Reggie Young, a versatile and prolific guitarist who recorded with Elvis Presley, Willie Nelson and Dusty Springfield and brought a distinctly Southern flair to a vast range of pop music, died Jan. 17 at his home in Leiper’s Fork near Franklin, Tenn. He was 82.
The cause was a heart ailment, said his wife, cellist Jennifer Young.
Young’s notable credits included Neil Diamond’s Top 10 hit “Sweet Caroline” and Presley’s “Suspicious Minds,” the No. 1 pop single from a 1968 session credited with revitalizing the singer’s career.

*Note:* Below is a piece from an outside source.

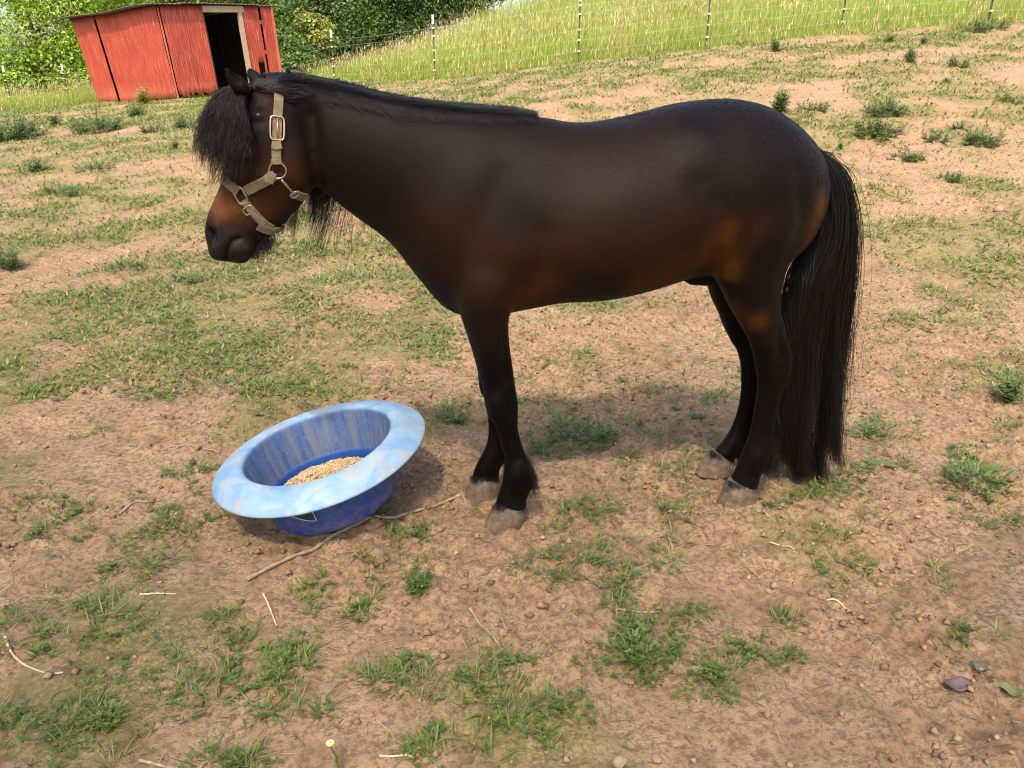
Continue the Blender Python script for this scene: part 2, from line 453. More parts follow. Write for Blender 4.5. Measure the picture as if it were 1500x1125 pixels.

Known as a master of hooks, Young wrote song introductions that inevitably caught the listener’s ear and set the tone for the lyric, whether the delicate finger picking on Dobie Gray’s “Drift Away” (1973), the slyly teasing licks on Springfield’s “Son of a Preacher Man” (1968) or the dissonant chords on Billy Swan’s “I Can Help” (1974).
He created idiosyncratic sounds: mimicking a sitar on the Box Tops’ “Cry Like a Baby” and B.J. Thomas’ “Hooked on a Feeling,” both from 1968; imitating a chicken on Joe Tex’s “Skinny Legs and All” in 1967; and making his guitar ring with an organ-like tremolo on James Carr’s original 1967 version of the much-covered soul ballad, “The Dark End of the Street.”